In recent years, one of Greece’s bete noires has been the «Para-Egnatia» Highway between Burgas in Bulgaria and Vlore in Albania which would have linked the Black Sea with the Adriatic via the Former Yugoslav Republic of Macedonia (FYROM). For some people, this highway was our northern neighbors’ «anti-Egnatia,» and was considered to be against Greece’s best interests. At one time, there was so much panic that government and state officials were under pressure to undermine any discussion of the project at international level. The whole story, if one also considers the lack of similar interest in the fate of our own Egnatia Highway, is reminiscent of the farmer who prays that his neighbor’s cow dies instead of making sure that his own produces more milk.

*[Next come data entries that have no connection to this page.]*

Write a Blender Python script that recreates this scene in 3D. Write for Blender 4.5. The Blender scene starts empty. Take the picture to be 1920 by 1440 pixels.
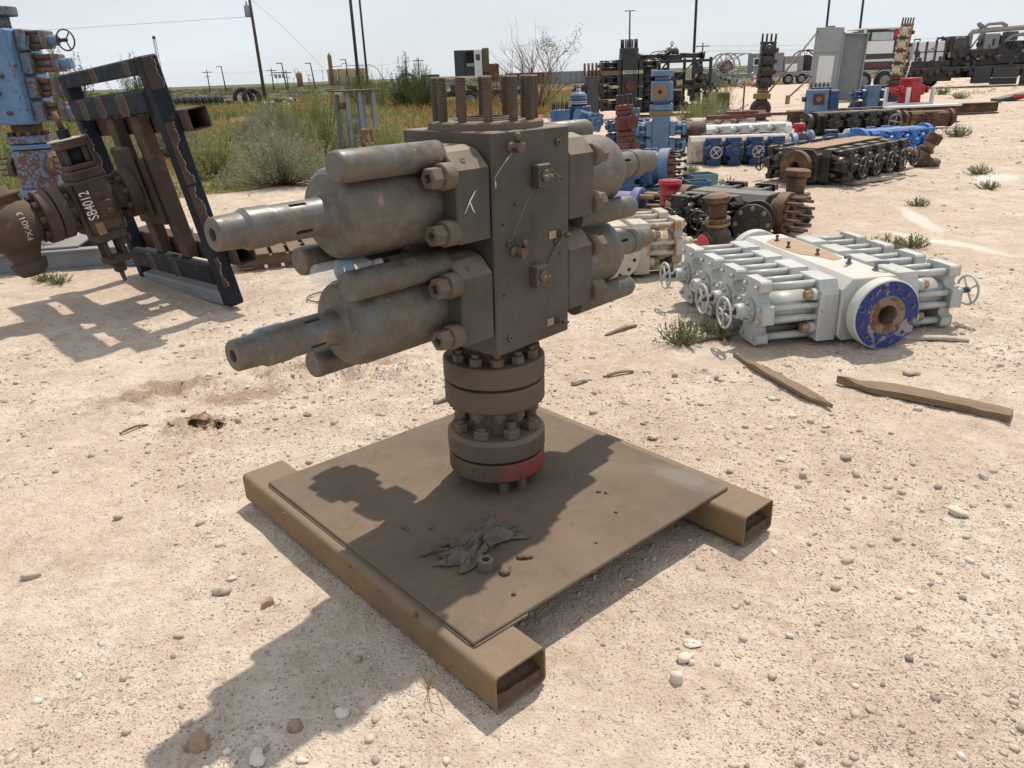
import bpy, bmesh, math, random
import numpy as np
from mathutils import Vector, Matrix, Euler

SC = bpy.context.scene
COL = SC.collection
R = math.radians
PI = math.pi
rng = random.Random(7)

# ---------------------------------------------------------------- camera
PITCH, ROLL, EYE = R(21.94), R(2.195), 1.6
cam = bpy.data.cameras.new('camera')
cam.sensor_width = 36.0
cam.lens = 1442.0 / 1920.0 * 36.0
cam.clip_start = 0.05
cam.clip_end = 20000.0
camo = bpy.data.objects.new('camera', cam)
COL.objects.link(camo)
fw = Vector((0, math.cos(PITCH), -math.sin(PITCH)))
up0 = Vector((0, math.sin(PITCH), math.cos(PITCH)))
rt0 = Vector((1, 0, 0))
rt = rt0 * math.cos(ROLL) - up0 * math.sin(ROLL)
up = rt0 * math.sin(ROLL) + up0 * math.cos(ROLL)
camo.matrix_world = Matrix(((rt.x, up.x, -fw.x, 0), (rt.y, up.y, -fw.y, 0), (rt.z, up.z, -fw.z, EYE), (0, 0, 0, 1)))
SC.camera = camo

# ---------------------------------------------------------------- sky, sun, exposure
SUN_AZ, SUN_EL = R(66.0), R(61.0)      # azimuth measured from +X towards +Y
world = bpy.data.worlds.new('World')
SC.world = world
world.use_nodes = True
wn = world.node_tree
wn.nodes.clear()
w_out = wn.nodes.new('ShaderNodeOutputWorld')
w_bg = wn.nodes.new('ShaderNodeBackground')
w_sky = wn.nodes.new('ShaderNodeTexSky')
w_sky.sky_type = 'NISHITA'
w_sky.sun_disc = False
w_sky.sun_elevation = SUN_EL
w_sky.sun_rotation = PI / 2 - SUN_AZ
w_sky.altitude = 900
w_sky.air_density = 1.0
w_sky.dust_density = 2.5
w_sky.ozone_density = 1.0
# thin high overcast: pale veil over the blue, with soft streaks
w_tc = wn.nodes.new('ShaderNodeTexCoord')
w_map = wn.nodes.new('ShaderNodeMapping')
w_map.inputs['Scale'].default_value = (1.2, 1.2, 5.0)
w_noi = wn.nodes.new('ShaderNodeTexNoise')
w_noi.inputs['Scale'].default_value = 2.2
w_noi.inputs['Detail'].default_value = 6
w_noi.inputs['Roughness'].default_value = 0.55
w_rmp = wn.nodes.new('ShaderNodeMapRange')
w_rmp.inputs['From Min'].default_value = 0.3
w_rmp.inputs['From Max'].default_value = 0.75
w_rmp.inputs['To Min'].default_value = 0.62
w_rmp.inputs['To Max'].default_value = 1.0
w_mix = wn.nodes.new('ShaderNodeMix')
w_mix.data_type = 'RGBA'
w_mix.inputs['B'].default_value = (8.2, 8.75, 9.35, 1)
wn.links.new(w_tc.outputs['Generated'], w_map.inputs['Vector'])
wn.links.new(w_map.outputs['Vector'], w_noi.inputs['Vector'])
wn.links.new(w_noi.outputs['Fac'], w_rmp.inputs['Value'])
wn.links.new(w_rmp.outputs['Result'], w_mix.inputs['Factor'])
wn.links.new(w_sky.outputs['Color'], w_mix.inputs['A'])
wn.links.new(w_mix.outputs['Result'], w_bg.inputs['Color'])
w_bg.inputs['Strength'].default_value = 0.1
wn.links.new(w_bg.outputs['Background'], w_out.inputs['Surface'])

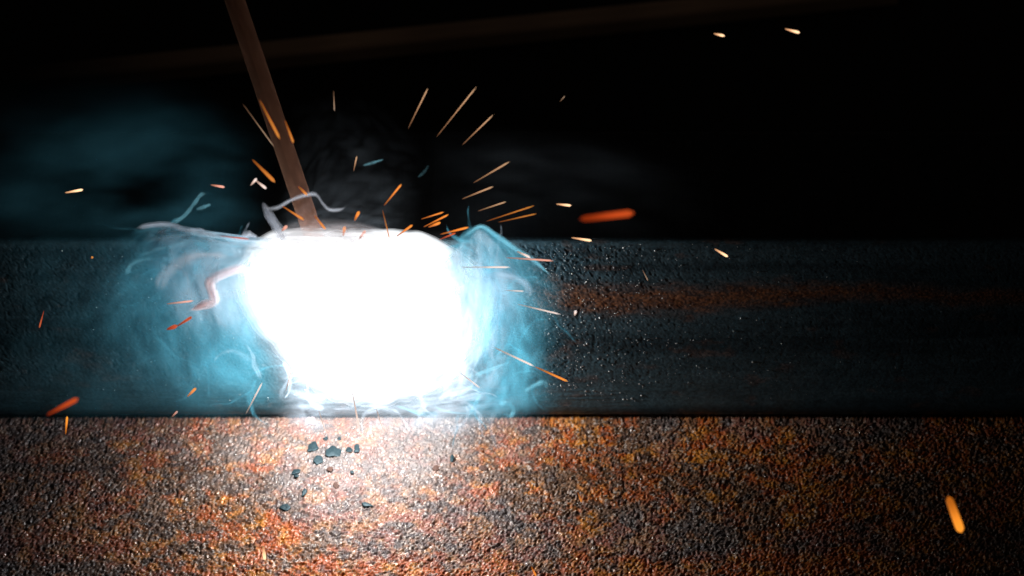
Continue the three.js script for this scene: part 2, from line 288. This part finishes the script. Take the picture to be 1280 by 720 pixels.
const V = (a) => at(...a);
function strand(pts, r0, r1, alpha) {
  const curve = new THREE.CatmullRomCurve3(pts.map(V)), n = 60, m = 8, out = [];
  for (const [k, a] of [[1, 0.14], [0.7, 0.2], [0.4, 0.35]]) {
    const g = new THREE.TubeGeometry(curve, n, 1, m, false), p = g.attributes.position, c = new Float32Array(p.count * 4), q = new THREE.Vector3();
    for (let i = 0; i <= n; i++) {
      curve.getPointAt(i / n, q); const t = i / n, r = mix(r0, r1, t) * k * MM * (0.75 + 0.5 * vn(t * 9, 1, pts.length * 7)) * (0.25 + 0.75 * sm(0, 0.12, t) * sm(1, 0.88, t));
      for (let j = 0; j <= m; j++) { const o = i * (m + 1) + j; p.setXYZ(o, q.x + (p.getX(o) - q.x) * r, q.y + (p.getY(o) - q.y) * r, q.z + (p.getZ(o) - q.z) * r); c.set([1, 1, 1, clamp(a * alpha * (0.6 + 0.8 * vn(t * 7, 4, pts.length)) * sm(0, 0.15, t) * sm(1, 0.85, t))], o * 4); }
    }
    g.deleteAttribute('uv'); g.setAttribute('color', new THREE.BufferAttribute(c, 4)); out.push(g);
  }
  return mergeGeometries(out);
}
// loose curling threads of fume round some places: n strands of about len (px of the picture), z mm in front of the tube
function curls(places, n, z, len, seed) {
  const out = [];
  for (let i = 0; i < n; i++) {
    const [cx, cy] = places[i % places.length]; let x = cx + (hash(i, 1, seed) - 0.5) * 70, y = cy + (hash(i, 2, seed) - 0.5) * 50, a = hash(i, 3, seed) * 6.3, k = (hash(i, 4, seed) - 0.5) * 0.9; const pts = [], zz = z + (hash(i, 5, seed) - 0.5) * 10;
    for (let j = 0; j < 6; j++) { pts.push([x, y, zz + 2 * Math.sin(j + i)]); x += Math.cos(a) * len / 5; y += Math.sin(a) * len / 5 * 0.8; a += k + (hash(i, 10 + j, seed) - 0.5) * 0.8; }
    out.push(strand(pts, mix(0.3, 1.0, hash(i, 6, seed)), 0.25, mix(0.2, 0.75, hash(i, 7, seed))));
  }
  return out;
}
{
  // the bright fume wrapped round the arc
  const L = [];
  for (let k = 0; k < 3; k++) {
    const z = 16 + k * 5, e = 1 - k * 0.07, X = 458, Y = 398, row = (dy, w, zz) => [-1, -0.5, 0, 0.5, 1].map((t) => [X + t * w * e, Y + dy * e, z + zz - 7 * t * t]);
    L.push(sheetGeo([row(-112, 190, -4), row(-40, 262, 3), row(10, 235, 5), row(55, 165, 5), row(105, 95, 1)], 60, 44, (u, v) => edge(u, v, 0.42, 0.3) * sm(0.2, 0.8, fbm(u * 5, v * 5, 801 + k, 4)) * 1.1, 5, 811 + k));
  }
  const lv = [[[165, 286, 15], [210, 280, 16], [260, 289, 17], [345, 298, 18]], [[170, 306, 15], [225, 300, 16], [275, 305, 18], [345, 312, 19]], [[185, 360, 14], [230, 350, 16], [280, 350, 19], [345, 350, 21]], [[235, 450, 16], [270, 440, 18], [310, 440, 20], [360, 440, 22]]];
  for (let k = 0; k < 2; k++) L.push(sheetGeo(shift(lv, 5 * k, 0, 4 * k), 70, 50, (u, v) => sm(0, 0.3, u) * sm(1, 0.9, u) * sm(0, 0.04, v) * sm(1, 0.5, v) * (0.25 + 2.4 * folds(u, v, 875 + k, 5)), 3, 886 + k));
  const rv = [[[545, 330, 20], [575, 310, 20], [602, 286, 19], [640, 318, 18]], [[560, 370, 22], [590, 360, 22], [625, 352, 21], [668, 372, 19]], [[560, 440, 24], [590, 435, 24], [620, 430, 22], [655, 430, 20]], [[540, 500, 20], [580, 500, 20], [615, 495, 19], [650, 490, 18]]];
  for (let k = 0; k < 2; k++) L.push(sheetGeo(shift(rv, -4 * k, 0, 4 * k), 70, 60, (u, v) => sm(0, 0.1, u) * sm(1, 0.5, u) * sm(0, 0.03, v) * sm(1, 0.7, v) * (0.08 + 1.7 * folds(u, v, 895 + k, 5) * (1.15 - 0.5 * u)), 3, 896 + k));
  L.push(...curls([[290, 340], [240, 310], [600, 350], [600, 450], [320, 470], [580, 490]], 24, 22, 64, 1131));
  cloud('dense white smoke glowing around the welding arc', WHITE, L);
}
{
  // right: the peaked teal veil
  const L = [], rows = [[[556, 318, 20], [575, 302, 20], [600, 282, 18], [650, 314, 16], [706, 352, 14]], [[560, 350, 22], [590, 350, 22], [620, 345, 20], [660, 355, 18], [720, 376, 14]], [[575, 420, 24], [605, 415, 24], [635, 410, 22], [665, 415, 18], [712, 420, 14]], [[585, 480, 22], [610, 480, 22], [640, 478, 20], [668, 470, 16], [712, 466, 13]], [[560, 535, 16], [600, 532, 17], [640, 530, 15], [670, 525, 12], [712, 520, 10]]];
  for (let k = 0; k < 3; k++) L.push(sheetGeo(shift(rows, -3 * k, 0, 5 * k - 4), 60, 60, (u, v) => sm(0, 0.2, u) * sm(1, 0.6, u) * sm(0, 0.012, v) * sm(1, 0.85, v) * (0.16 + 0.95 * folds(u, v, 831 + k, 3)), 3, 841 + k));
  L.push(...curls([[590, 320], [655, 380], [660, 450], [625, 490], [560, 505]], 20, 17, 60, 1071));
  cloud('teal smoke veil with a pointed peak at the right of the arc', TEAL, L);
}
{
  // left: swirling teal smoke over the face
  const L = [], rows = [[[160, 288, 10], [200, 280, 12], [250, 288, 14], [310, 296, 16]], [[125, 325, 10], [180, 320, 12], [240, 322, 15], [315, 325, 18]], [[105, 385, 10], [170, 380, 14], [240, 385, 18], [325, 395, 20]], [[120, 450, 10], [190, 450, 14], [260, 455, 18], [350, 465, 20]], [[150, 520, 8], [210, 522, 10], [280, 525, 14], [370, 528, 16]]];
  for (let k = 0; k < 3; k++) L.push(sheetGeo(shift(rows, 6 * k, 0, 6 * k - 5), 70, 60, (u, v) => sm(0, 0.35, u) * sm(1, 0.85, u) * sm(0, 0.05, v) * sm(1, 0.75, v) * (folds(u, v, 851 + k, 4) * 0.75 + 0.04), 4, 861 + k));
  const veil = [[[160, 286, 14], [205, 279, 15], [255, 287, 16], [335, 298, 18]], [[158, 305, 14], [210, 300, 15], [260, 305, 17], [335, 312, 18]], [[150, 345, 12], [215, 345, 14], [265, 340, 17], [335, 345, 18]]];
  L.push(sheetGeo(veil, 60, 40, (u, v) => sm(0, 0.12, u) * sm(1, 0.9, u) * sm(0, 0.05, v) * sm(1, 0.4, v) * (0.5 + 1.0 * fbm(u * 5, v * 3, 865, 3)) * (0.7 + u), 2, 866));
  L.push(...curls([[200, 310], [175, 360], [250, 330], [230, 440], [300, 470]], 22, 14, 66, 1091));
  const lh = [[[-60, 285, 8], [60, 290, 9], [180, 290, 11], [320, 300, 14]], [[-60, 380, 9], [60, 380, 10], [180, 380, 13], [320, 385, 17]], [[-60, 460, 9], [60, 460, 10], [180, 460, 13], [340, 465, 18]], [[-60, 535, 6], [60, 535, 7], [180, 532, 10], [350, 532, 14]]];
  for (let k = 0; k < 2; k++) L.push(sheetGeo(shift(lh, 0, 0, 5 * k), 60, 40, (u, v) => sm(0, 0.5, u) * sm(1, 0.8, u) * sm(0, 0.06, v) * sm(1, 0.85, v) * (0.15 + 0.75 * fbm(u * 5, v * 4, 971 + k, 4)), 3, 975 + k));
  cloud('swirling teal smoke left of the arc over the tube face', TEAL, L);
}
{
  // low: white curls at the foot of the tube
  const L = [], rows = [[[330, 440, 24], [430, 470, 27], [530, 470, 27], [640, 440, 22]], [[335, 480, 22], [430, 495, 25], [530, 495, 25], [660, 480, 20]], [[340, 512, 18], [430, 520, 21], [530, 520, 21], [665, 510, 16]], [[345, 545, 14], [430, 565, 16], [530, 560, 16], [640, 540, 12]]];
  for (let k = 0; k < 3; k++) L.push(sheetGeo(shift(rows, 8 * k - 8, 0, 5 * k - 4), 80, 40, (u, v) => edge(u, v, 0.2, 0.25) * folds(u, v, 871 + k, 5) * mix(0.65, 0.13, sm(0.34, 0.12, Math.abs(u - 0.42))), 3, 881 + k));
  L.push(...curls([[380, 500], [440, 505], [500, 505], [560, 500], [610, 500]], 16, 18, 60, 1111));
  cloud('pale curling smoke along the foot of the tube below the arc', WHITE, L);
}
{
  // behind: dim teal haze over the tube at the left
  const L = [], rows = [[[-80, 100, -30], [80, 90, -20], [220, 110, -10], [330, 170, 0]], [[-80, 170, -25], [80, 180, -16], [220, 180, -6], [340, 210, 3]], [[-80, 250, -15], [80, 250, -8], [220, 250, -2], [340, 255, 4]], [[-80, 330, 4], [80, 320, 4], [220, 310, 4], [340, 305, 5]]];
  for (let k = 0; k < 3; k++) L.push(sheetGeo(shift(rows, 10 * k, -8 * k, 9 * k), 60, 50, (u, v) => edge(u, v, 0.3, 0.3) * sm(0.3, 0.8, fbm(u * 2.5, v * 3, 901 + k, 4)) * (0.11 + 0.50 * v * v) * (1.25 - 0.5 * u) * (0.5 + 1.0 * fbm(u * 7, v * 6, 907 + k, 3)), 1.5, 911 + k));
  cloud('thin dim blue smoke drifting above the tube at the left', TEAL, L);
  const M = [], rows2 = [[[340, 120, 8], [420, 110, 8], [500, 130, 8]], [[350, 200, 10], [430, 190, 10], [540, 200, 10]], [[340, 270, 12], [420, 260, 12], [530, 270, 12]], [[330, 310, 13], [410, 306, 13], [500, 310, 13]]];
  for (let k = 0; k < 2; k++) M.push(sheetGeo(shift(rows2, 0, 0, 5 * k), 50, 50, (u, v) => edge(u, v, 0.35, 0.3) * (0.045 + 0.2 * v * v * v) * fbm(u * 4, v * 4, 921 + k, 3), 6, 931 + k));
  const F = [[[520, 150, -10], [700, 160, -15], [900, 200, -20]], [[520, 230, 0], [700, 230, -5], [920, 250, -10]], [[540, 320, 4], [700, 320, 3], [900, 320, 2]]];
  for (let k = 0; k < 2; k++) M.push(sheetGeo(shift(F, 0, 0, 4 * k), 40, 30, (u, v) => edge(u, v, 0.35, 0.35) * 0.05 * fbm(u * 6, v * 6, 961 + k, 4), 3, 965 + k));
  cloud('faint grey smoke rising beside the welding rod above the arc', WHITE, M);
}

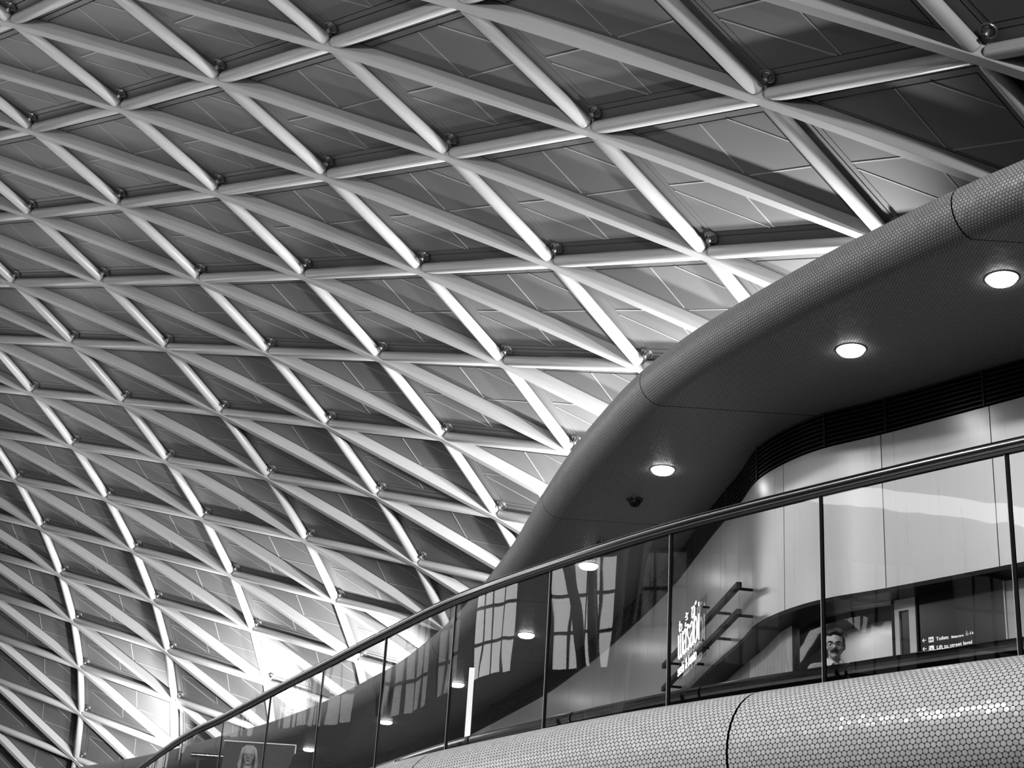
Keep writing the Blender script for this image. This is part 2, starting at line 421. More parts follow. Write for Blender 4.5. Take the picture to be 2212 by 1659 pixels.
def disc_mb(c, nn, r=0.105):
    mb = MB(); R_ = nn.to_track_quat('Z', 'Y').to_matrix(); 
    def cyl(r1, z0, z1, n=20, r2=None):
        r2 = r2 if r2 is not None else r1
        rows = [[c+R_@Vector((ra*math.cos(a), ra*math.sin(a), -z)) for a in [2*math.pi*k/n for k in range(n)]] for ra, z in ((r1, z0), (r2, z1))]
        mb.grid(rows, closed=True); mb.cap(rows[1]); mb.cap(rows[0][::-1])
    cyl(r, 0, .03); cyl(r*.72, .03, .045, r2=r*.6); cyl(r*.28, .045, .12); cyl(r*.42, .12, .15, r2=r*.3)
    pts = [c+R_@Vector((r*math.cos(a), r*math.sin(a), -.035)) for a in [2*math.pi*k/20 for k in range(21)]]
    mb.tube(pts, .014, 8, caps=False)
    return mb
for kind, T, nn, flip, inview, cen in todo:
    count[kind] = count.get(kind, 0)+1
    T2 = T if not flip else [T[1], T[0], T[2]]
    # edges after ordering: 0 = rib, 1 and 2 = tubes
    ed = (.13, .34, .34)
    mb, P = tri_panel(T2, nn, ed, kind)
    a, b, c = (P if not flip else [P[1], P[0], P[2]])    # a = upstream rib end, b = downstream rib end, c = tube corner
    dn = -nn*.002
    if kind == 'seamed_panel':      # c = (i, j+1)
        seam(mb, a.lerp(c, .50)+dn, a.lerp(b, .50)+dn, nn); seam(mb, b.lerp(a, .47)+dn, b.lerp(c, .47)+dn, nn); seam(mb, c.lerp(a, .28)+dn, c.lerp(b, .28)+dn, nn)
    else:
        seam(mb, c.lerp(a, .47)+dn, c.lerp(b, .47)+dn, nn); seam(mb, a.lerp(c, .47)+dn, a.lerp(b, .47)+dn, nn); seam(mb, b.lerp(c, .50)+dn, b.lerp(a, .50)+dn, nn)
    big = inview and count[kind] <= 99
    dm = None
    if kind == 'framed_panel':
        cc = T[2]; dv = ((T[0]-cc).normalized()+(T[1]-cc).normalized()).normalized()
        dm = disc_mb(cc+dv*.31-nn*.0, nn)
    if big:
        o = mb.build(kind, [M['panel'], M['seam']], ceil)
        if dm: dm.build('fixing_disc', M['disc'], o)
    else:
        R_ = rest[kind]; off = len(R_.v)
        R_.v += mb.v; R_.f += [tuple(x+off for x in f) for f in mb.f]; R_.uv += mb.uv; R_.mi += mb.mi
for kind, mb in rest.items():
    if mb.v: tag(mb.build(kind, [M['panel'], M['seam']], ceil), kind='stuff')

# ---------------------------------------------------------------- canopy
SOF = 8.6; BR = 0.25
EDGE = [[8.6, 7.3], [7.0, 8.6], [5.6, 9.9], [4.9, 10.65], [4.2, 11.48], [3.88, 11.88], [3.58, 12.3], [3.28, 12.75], [2.95, 13.24], [2.62, 13.79], [2.34, 14.29], [1.89, 15.17], [1.46, 16.25], [1.14, 17.43], [0.88, 18.59], [0.68, 19.7], [0.51, 20.73], [0.24, 22.5], [-0.17, 24.6], [-0.53, 26.2], [-0.99, 27.9], [-1.42, 29.3], [-1.9, 30.66], [-2.52, 32.07], [-3.1, 33.37], [-3.87, 34.93], [-5.16, 37.14], [-6.36, 38.82], [-7.74, 40.81], [-9.02, 42.41], [-10.74, 44.3], [-13.5, 47]]
edge = Curve(EDGE, 6)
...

In actual fact, the Para-Egnatia may have existed in the minds of our northern neighbors but has never left the drawing board and does not look like it will ever do so. Neither Bulgaria, FYROM nor Albania have the capability of realizing such a project, even if they acquire the funds from the West, which has no reason at this time, when it is funding the Egnatia Highway, to pour several billion into a road that with not only be expensive but not a safe bet for transporting its goods to Eastern markets. The end result of all the uproar in Greece over something that in any case will not happen, was nothing but sporadic hysteria on the part of the media and in some political circles, chiefly in FYROM and Albania, where the public was given the impression that Greece was undermining their countries’ growth.